Krugman’s response and that of the Democratic National Committee (and Jon Stewart, for that matter) — “Hahahahahahaha.”
We’re in a brand new era of voodoo economics, suggests Krugman. “Mr. McConnell is claiming not just that he can create prosperity without, you know, actually passing any legislation, but that he can reach back in time and create prosperity before even taking power.”
It’s a little funny, and a lot scary, because underlying this and other Republican talking points are ideologies that simply do not respond to an overwhelming volume of contrary, real-world evidence. How on earth can you reason with, let alone work with these people, who’d rather resort to conspiracy theories than acknowledge reality? Krugman cites examples:
Consider, for example, how some Republicans dealt with good news about health reform. Before Obamacare went into effect, they overwhelmingly insisted that it would be a disaster, that more people would lose insurance than would gain it. They were, of course, delighted by the technical problems that initially crippled the program’s website. But those problems were fixed, and enrollment soared. Their response? “They are cooking the books,” declared Senator John Barrasso of Wyoming, who now leads the Senate Republican Policy Committee.
But that was then. At this point we have multiple independent confirmations — most recently from Gallup — that Obamacare has dramatically expanded insurance coverage. So what do they say now? The law “will collapse under its own weight,” says Representative Paul Ryan, the new chairman of the House Ways and Means Committee.
Speaking of Mr. Ryan: Almost four years have passed since he and many others in his party lambasted Ben Bernanke, then the chairman of the Federal Reserve, for policies that they claimed would lead to high inflationand “debase the dollar.” The inflation never materialized, and the dollar proceeded to strengthen, but Mr.

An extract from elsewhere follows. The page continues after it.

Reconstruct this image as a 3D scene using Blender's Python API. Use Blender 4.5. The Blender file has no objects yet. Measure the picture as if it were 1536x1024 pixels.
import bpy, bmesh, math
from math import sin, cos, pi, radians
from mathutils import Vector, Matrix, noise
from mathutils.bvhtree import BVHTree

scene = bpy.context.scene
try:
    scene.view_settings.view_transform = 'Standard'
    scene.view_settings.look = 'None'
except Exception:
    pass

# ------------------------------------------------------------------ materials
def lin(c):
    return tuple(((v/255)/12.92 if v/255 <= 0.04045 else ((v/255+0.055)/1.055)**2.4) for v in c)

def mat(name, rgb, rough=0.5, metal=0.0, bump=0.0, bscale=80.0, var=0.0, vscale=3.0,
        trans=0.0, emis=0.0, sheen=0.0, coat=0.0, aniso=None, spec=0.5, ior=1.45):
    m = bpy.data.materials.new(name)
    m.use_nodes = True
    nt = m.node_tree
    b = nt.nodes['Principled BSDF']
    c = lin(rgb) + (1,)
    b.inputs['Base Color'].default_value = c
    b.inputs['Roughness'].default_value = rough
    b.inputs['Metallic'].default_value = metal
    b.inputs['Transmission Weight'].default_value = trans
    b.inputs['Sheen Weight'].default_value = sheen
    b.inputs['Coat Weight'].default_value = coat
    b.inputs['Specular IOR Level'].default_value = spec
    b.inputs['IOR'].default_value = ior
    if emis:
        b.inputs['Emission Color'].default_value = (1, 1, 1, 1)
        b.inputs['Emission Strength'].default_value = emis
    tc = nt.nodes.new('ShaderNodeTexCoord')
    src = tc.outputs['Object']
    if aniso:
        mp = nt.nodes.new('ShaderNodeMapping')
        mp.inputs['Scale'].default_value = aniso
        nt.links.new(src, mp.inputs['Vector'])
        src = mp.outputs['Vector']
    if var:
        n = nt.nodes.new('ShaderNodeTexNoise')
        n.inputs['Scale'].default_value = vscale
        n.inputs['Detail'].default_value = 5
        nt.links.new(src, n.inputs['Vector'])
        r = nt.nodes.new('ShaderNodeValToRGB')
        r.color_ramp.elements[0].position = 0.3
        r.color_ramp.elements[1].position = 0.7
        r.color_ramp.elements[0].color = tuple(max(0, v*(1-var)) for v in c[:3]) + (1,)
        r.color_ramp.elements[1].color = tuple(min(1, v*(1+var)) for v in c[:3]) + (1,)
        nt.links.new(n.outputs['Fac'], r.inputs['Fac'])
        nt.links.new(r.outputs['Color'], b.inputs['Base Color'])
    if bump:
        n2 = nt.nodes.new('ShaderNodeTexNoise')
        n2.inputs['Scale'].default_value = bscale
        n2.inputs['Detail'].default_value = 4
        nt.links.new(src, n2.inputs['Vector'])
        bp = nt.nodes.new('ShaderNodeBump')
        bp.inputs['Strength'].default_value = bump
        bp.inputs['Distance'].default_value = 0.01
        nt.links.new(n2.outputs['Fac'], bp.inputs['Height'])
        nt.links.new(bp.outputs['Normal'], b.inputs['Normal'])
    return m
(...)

Ryan gave no sign of having been chastened — and many conservatives, including favorite intellectuals like Niall Ferguson of Harvard, became “inflation truthers,” insisting that the government is hiding price rises.
Nuts, right? And that’s not even to mention the leader of the environment committee, James Inhofe’s, continued insistence after a year that is the hottest on record that climate change is a liberal hoax. Krugman is deeply troubled, as we should all be, by the fact that, “Congress is now controlled by men who never acknowledge error, let alone learn from their mistakes.”
These ideologues are not on the fringe anymore, they are right in the seats of power. We have to acknowledge that painful reality, and it is deeply troubling. “We can’t have meaningful cooperation when we can’t agree on reality,” Krugman concludes, “when even establishment figures in the Republican Party essentially believe that facts have a liberal bias.”